Há um lugar aqui perto, em Priya. É uma zona em que se situam as lojas melhores, o McDonalds, um cinema etc. Entre os vários estabelecimentos há um cibercafé que também oferece ligações telefónicas internacionais a preços muito competitivos. Tipo "Call US / UK at Rps. 2 per minute". Chama-se Sify e prima pelo vermelho berrante dos seus painéis publicitários.
Obviamente, estando na Índia, este é um local que atrai todo o tipo de estrangeiros. É isso que torna aquele espaço de poucos metros quadrados fascinante, reflectindo uma impressionante diversidade em termos culturais, económicos e sociais. Aqui cruza-se um emaranhado de indivíduos temporariamente exilados na Índia e que quer comunicar com as suas origens.
Muitos dos quais são os meus colegas na JNU, o que já por si mesmo representa uma enorme diversidade que inclui uzbeques, coreanos, etíopes e demais estudantes internacionais. São pobrezinhos, coitados, que a bolsa indiana não dá para muito. E geralmente também são enviados pelos pais para estudar como bolseiros no estrangeiro porque não há possibilidade de os sustentar no próprio país. Deslocam-se por vezes em pequenos grupos ou comitivas nacionais. Assim, há dias em que encontro lá quase toda a comunidade tailandesa. As conversas são curtas – por óbvios constrangimentos económicos – mas extremamente emocionais. Muitas vezes é a única vez no mês que comunicam com os pais, com as namoradas e namorados ou mesmo com os maridos e filhos. Já assisti a muito chorar e soluçar.

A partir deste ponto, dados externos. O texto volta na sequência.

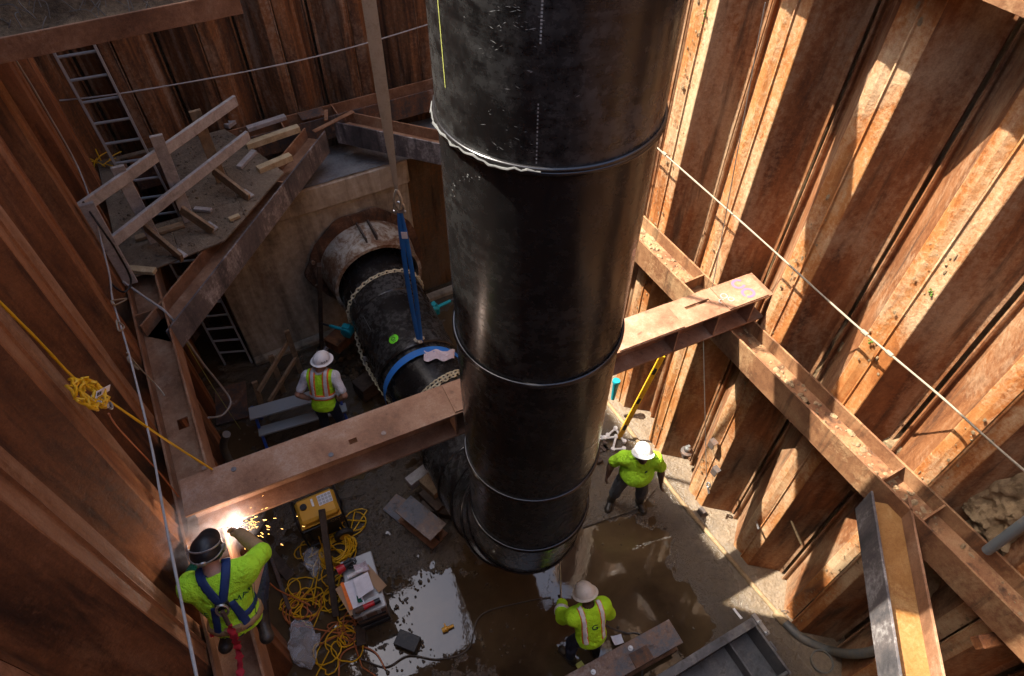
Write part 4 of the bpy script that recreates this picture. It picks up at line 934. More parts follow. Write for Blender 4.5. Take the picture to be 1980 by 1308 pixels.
class Person:
    """joints in a frame: x = the person's right, y = forward, z = up, origin on the ground under the pelvis"""
    def __init__(self, label, loc, fwd, J, skin, bulk=1.0, h=.0125, group=None, head_dir=(0, 1, -.1), curl=.8, scl=SCL):
        self.loc = V3(loc); f = unit((fwd[0], fwd[1], 0)); r = np.cross(f, (0, 0, 1)); self.A = np.array((r, f, (0, 0, 1)))
        self.J = {k: self.loc+V3(v)*scl@self.A for k, v in J.items()}; self.bulk = bulk; self.h = h; self.J0 = J
        self.t = thing('person', label, 'person', loc, group); self.hd = unit(V3(head_dir)@self.A); self.skin = skin; self.curl = curl
        P = np.array(list(self.J.values())); self.lo = P.min(0)-.28; self.hi = P.max(0)+.30
        self.body()
    def d(self, v): return unit(V3(v)@self.A)
    def new(self): return SDF(self.h, self.lo, self.hi)
    def torso(self, s, inf=0.0):
        J = self.J; b = self.bulk; r = self.A[0]; mid = lambda a, c, t_: J[a]*(1-t_)+J[c]*t_
        ch = mid('pelvis', 'neck', .68); be = mid('pelvis', 'neck', .30); sp = unit(J['neck']-J['pelvis']); lat = unit(J['shr']-J['shl']); fr = unit(np.cross(sp, lat))
        if fr@self.A[1] < 0 and abs(fr@self.A[1]) > .1: fr = -fr
        R = np.stack([lat, fr, sp], 1); self.R = R; self.sp = sp; self.fr = fr; self.lat = lat; self.ch = ch; self.be = be
        s.ell(ch, (.185+inf, .118*b+inf, .20+inf), R, .05).ell(be+fr*.03*(b-1)*3, (.150*b+inf, .115*b*b+inf, .17+inf), R, .06)
        s.ell(J['pelvis'], (.168*b+inf, .120*b+inf, .13+inf), R, .06)
        for k in ('l', 'r'): s.ell(J['sh'+k]-(J['sh'+k]-ch)*.08, (.078+inf, .075+inf, .075+inf), None, .06); s.cap(J['neck']-sp*.02, J['sh'+k], .055+inf, .062+inf, .05)
        return s
    def arm(self, s, k, inf=0.0, to=1.0, lower=True):
        J = self.J; b = .5+.5*self.bulk; s.cap(J['sh'+k], J['sh'+k]+(J['el'+k]-J['sh'+k])*to, .056*b+inf, .045*b+inf, .03)
        if lower: s.cap(J['el'+k], J['el'+k]+(J['wr'+k]-J['el'+k])*.4, .047*b+inf, .047*b+inf, .02); s.cap(J['el'+k]+(J['wr'+k]-J['el'+k])*.4, J['wr'+k], .047*b+inf, .033+inf, .02)
        return s
    def leg(self, s, k, inf=0.0):
        J = self.J; b = self.bulk; s.cap(J['hp'+k], J['kn'+k], .088*b+inf, .058*b+inf, .04); s.cap(J['kn'+k], J['kn'+k]+(J['an'+k]-J['kn'+k])*.35, .056*b+inf, .058*b+inf, .03)
        s.cap(J['kn'+k]+(J['an'+k]-J['kn'+k])*.35, J['an'+k], .058*b+inf, .040+inf, .03); return s
    def hand(self, s, k):
        J = self.J; w_ = J['wr'+k]; d = unit(J['wr'+k]-J['el'+k]); 
        if 'hd'+k in J: d = unit(J['hd'+k]-w_)
        lat = unit(np.cross(d, self.A[0]) if abs(d@self.A[0]) < .8 else np.cross(d, (0, 0, 1))); n_ = np.cross(lat, d)
        c = w_+d*.045; s.cap(w_, w_+d*.07, .027, .036, .02, (n_, 1.8))
        for i, ln in enumerate((.060, .072, .068, .052)):
            b0 = w_+d*.085+lat*(i-1.5)*.021; b1 = b0+(d*.8-n_*.4*self.curl)*ln*.55; b2 = b1+(d*.35-n_*self.curl)*ln*.55
            s.cap(b0-d*.02, b1, .0105, .0098, .004).cap(b1, b2, .0098, .0088, .004)
        t0 = w_+d*.03+lat*.030; t1 = t0+(d*.6+lat*.6-n_*.3)*.045; s.cap(t0, t1, .013, .012, .008).cap(t1, t1+(d*.8-n_*.3)*.03, .012, .0098, .004)
    def head(self, s):
        J = self.J; c = J['head']; f = self.hd; lat = unit(np.cross(f, (0, 0, 1))); u = np.cross(lat, f); R = np.stack([lat, f, u], 1); self.HR = R; self.hc = c
        s.cap(J['neck']-self.sp*.03, c-u*.04-f*.015, .060, .056, .03).ell(c+u*.015, (.075, .096, .10), R, .02).ell(c+f*.035-u*.055, (.056, .060, .062), R, .03)
        s.ell(c+f*.088-u*.055, (.026, .020, .017), R, .015)                                        # chin and lips
        s.cap(c+f*.094+u*.018, c+f*.112-u*.018, .009, .015, .010)                                  # nose
        s.ell(c+f*.092+u*.030, (.045, .012, .008), R, .012)                                        # brow
        for sg in (-1, 1): s.ell(c+lat*sg*.077-u*.005-f*.005, (.010, .022, .032), R, .006)          # ears
        s.ell(c+f*.098-u*.040, (.024, .008, .006), R, .004)
        return s
    def body(self):
        s = self.new(); self.torso(s, -.012)
        for k in 'lr':
            self.arm(s, k, -.002); self.leg(s, k, -.010); self.hand(s, k)
        self.head(s); V, F = s.surf(); self.body_o = surf_obj('body', V, F, self.skin, self.t)
        c = self.hc; lat, f, u = self.HR.T
        for sg in (-1, 1): obj('eye', MB().ball(c+lat*sg*.030+f*.090+u*.010, (.011, .008, .007), 8), 'black', self.t, 60)
    def clip(self, F, g, pt, n): return np.maximum(F, ((g-V3(pt))@unit(n)).astype(np.float32))
    def shirt(self, mat, inf=.012, sleeve=.75, hem=-.06, neck=.02, amp=.010, name='shirt', seed=3, belly=0):
        s = self.new(); self.torso(s, inf)
        if belly: s.ell(self.be+self.fr*.05, (.20+belly, .19+belly, .20), self.R, .06)
        for k in 'lr': self.arm(s, k, inf+.012, sleeve, sleeve > 1.2) if sleeve < 1.2 else self.arm(s, k, inf+.008)
        g = s.grid(); F = s.F+(fbm(g, 7, seed, 3)*amp+np.abs(fbm(g*np.array((1, 1, .6)), 11, seed+5, 2))*amp*.8).astype(np.float32)
        F = self.clip(F, g, self.J['pelvis']+self.sp*hem, -self.sp); F = np.maximum(F, (.082-np.linalg.norm(g-(self.J['neck']+self.sp*(.055+neck)+self.fr*.012), axis=-1)).astype(np.float32))
        V, Fc = s.surf(F); self.shirtF = (s, F, g); return surf_obj(name, V, Fc, mat, self.t)
    def band(self, base, slabs, mat, name, parent, inf=.009, extra=()):
        """strip lying on garment 'base': inside every slab (point, normal, half width)"""
        s, F0, g = base; F = F0-inf
        for (pt, n, hw) in slabs: F = np.maximum(F, (np.abs((g-V3(pt))@unit(n))-hw).astype(np.float32))
        for (pt, n) in extra: F = self.clip(F, g, pt, n)
        V, Fc = s.surf(F)
        return surf_obj(name, V, Fc, mat, parent) if len(V) else None
    def trousers(self, mat, inf=.012, top=.07, cuff=.05, seed=8, name='trousers'):
        s = self.new(); J = self.J; s.ell(J['pelvis']-self.sp*.0, (.172*self.bulk+inf, .125*self.bulk+inf, .13+inf), self.R, .06)
        for k in 'lr': self.leg(s, k, inf)
        g = s.grid(); F = s.F+(fbm(g, 8, seed, 3)*.012).astype(np.float32); F = self.clip(F, g, J['pelvis']+self.sp*top, self.sp)
        for k in 'lr':
            d = unit(J['an'+k]-J['kn'+k]); near = np.linalg.norm(g-J['an'+k], axis=-1) < .22
            F = np.where(near, np.maximum(F, ((g-(J['an'+k]-d*cuff))@d).astype(np.float32)), F)
        V, Fc = s.surf(F); return surf_obj(name, V, Fc, mat, self.t)
    def boots(self, mat, toes, high=.22):
        for k, td in zip('lr', toes):
            s = self.new(); J = self.J; d = unit(J['kn'+k]-J['an'+k]); td = self.d(td); a = J['an'+k]; s.cap(a+d*high, a, .066, .054, .02); s.cap(a-V3((0, 0, .02)), a+td*.15-V3((0, 0, .045)), .052, .044, .03); s.ell(a+td*.145-V3((0, 0, .04)), (.052, .052, .042), None, .02); s.cap(a-td*.05-V3((0, 0, .04)), a, .044, .05, .02)
            V, Fc = s.surf(); surf_obj('boot', V, Fc, mat, self.t)
    def hat(self, mat, up=None, logo=None, full_brim=True, rib=True):
        c = self.hc; lat, f, u = self.HR.T; o = c+u*.045; mb = MB(); n1, n2 = 12, 36; vs = []
        for i in range(n1+1):
            th = math.pi/2*i/n1
            for k in range(n2):
                a = 2*math.pi*k/n2; x, y = math.cos(a)*math.cos(th), math.sin(a)*math.cos(th); z = math.sin(th); q = lat*x*.115+f*y*.138+u*z*.132
                vs.append(o+q)
        fs = [(i*n2+k, i*n2+(k+1) % n2, (i+1)*n2+(k+1) % n2, (i+1)*n2+k) for i in range(n1) for k in range(n2)]; mb.add(vs, fs); h_ = obj('hard_hat', mb, mat, self.t, 60)
        mb = MB(); P0 = []; 
        for k in range(n2+1):
            a = 2*math.pi*k/n2; br = .030+(.018 if math.sin(a) > 0 else .0)*max(0, math.sin(a)); dr = lat*math.cos(a)*.115+f*math.sin(a)*.138; dd = unit(dr); P0.append((o+dr*.97, o+dr+dd*br-u*.012))
        vs = [p for q in P0 for p in q]+[p-u*.007 for q in P0 for p in q]; n = len(P0); fs = []
        for k in range(n-1): fs += [(2*k, 2*k+2, 2*k+3, 2*k+1), (2*n+2*k, 2*n+2*k+1, 2*n+2*k+3, 2*n+2*k+2), (2*k+1, 2*k+3, 2*n+2*k+3, 2*n+2*k+1)]
        mb.add(vs, fs); obj('brim', mb, mat, h_, 60)
        if rib:
            mb = MB()
            for off in (-.03, 0, .03):
                mb.tube([o+lat*off+f*.137*math.cos(th)*1.0+u*.121*math.sin(th) for th in np.linspace(.35, math.pi-.35, 16)], .007, 6)
            obj('ridge', mb, mat, h_, 60, kind='stuff')
        return h_, o, lat, f, u
def text_mesh(txt, size, mat, name, parent, o, xd, yd, target=None, proj=None, bold=.0):
    cu = bpy.data.curves.new(name, 'FONT'); cu.body = txt; cu.size = size; cu.offset = bold; ob = bpy.data.objects.new(name, cu); COL.objects.link(ob)
    dg = bpy.context.evaluated_depsgraph_get(); me = bpy.data.meshes.new_from_object(ob.evaluated_get(dg)); bpy.data.objects.remove(ob)
    bm = bmesh.new(); bm.from_mesh(me); bmesh.ops.triangulate(bm, faces=bm.faces); bmesh.ops.subdivide_edges(bm, edges=[e for e in bm.edges if e.calc_length() > size*.25], cuts=1); P = [V3(o)+V3(xd)*v.co.x+V3(yd)*v.co.y for v in bm.verts]
    bm.verts.index_update(); Fc = [tuple(v.index for v in f.verts) for f in bm.faces]; bm.free()
    if target is not None:
        V = [Vector(v.co)+Vector(ORG[target.parent.name]) for v in target.data.vertices]; bv = BVHTree.FromPolygons(V, [tuple(p.vertices) for p in target.data.polygons]); pr_ = Vector(proj); Q = []
        for p in P:
            hit = bv.ray_cast(Vector(p)-pr_*.5, pr_); Q.append(V3(hit[0])-V3(pr_)*.006 if hit[0] is not None else p)
        P = Q
    mb = MB().add(P, Fc); return obj(name, mb, mat, parent, 0)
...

Depois há as enormes comunidades africanas, legais e ilegais, que trabalham na Índia (ainda não percebi bem em que ramo, mas há muitos que são apanhados pela polícia por burla e fraude). Destacam-se os nigerianos. Há um campo de futebol perto de minha casa onde todos os dias se encontram pelo menos 30 para jogarem. Primam pelo estilo e parece que têm feito daquele cibercafé um ponto de encontro. Hoje até vi um deles apertar o nariz do dono do cibercafé, no que, mais do que uma demonstração de carinho, me pareceu uma clara demonstração de força e autoridade. Não me surpreenderia saber um dia que aquilo se tornou na segunda embaixada nigeriana. Os africanos mantém diversos tipos de conversações telefónicas. Há as ruidosas que fazem tremer o edifício todo e há as silenciosas em que provavelmente se acorda uma separação emocional.
Há também os empresários estrangeiros, geralmente brancos, que de passagem que ficam alojados num dos bom hoteis que há nas redondezas. Como não chegam a ser mesmo ricos, mas mais pequenos negociantes forretas à procura de uma fortuna à custa dos emergentes indianos, recorrem muitas vezes a estas ligações mais baratas – certamente também porque os hoteis devem cobrar somas astronómicas.
Finalmente, há os diplomatas. Talvez também para poupar dinheiro, talvez para fugir ao controle paternal ou marital, recorrem a este serviço. Saem dos seus luxuosos carros com matrícula azul CD e entram para os pequenos cubículos telefónicos para ligarem para os mais diversos países imagináveis e conversar sobre as mais diferentes coisas imagináveis. Depois, saem, pagam com notas grandes sem tempo para coligir o troco e desaparecem na carroça.
Em todos os casos, assisti já a muitos episódios originais. Como os cubículos são transparentes e pouco insonorizados, ouve-se bem o que as pessoas falam e percebe-se quando é em inglês. Assim, há momentos constrangedores. Há uns dias assisti a um senhor branco de meia idade que discutiu durante mais de uma hora (eu estava à espera de uma amiga) com alguém. Às vezes acalmava-se, depois agitava-se e insultava a pessoa em inglês bem audível. Dizia coisas como "I took care of you for so long and now you do this to me?", "ok I have to go now, I don't have patience any more, you're a sick person" e "why don't you trust me, why can't you just wait?" etc.
Hoje foi a vez de um jovem repetir uma dezena de vezes, aos berros, "Who are you with? Tell me now, or you'll see! Who are you with, I heard someone. Who is this someone?". Entre outros, também oiço filhos a pedir mais dinheiro aos pais, declarações de amor, declarações de ódio, pedidos de demissão, pedidos de desculpa e tantas mais coisas que se discutem ao telefone quando se está longe, muito longe, de casa.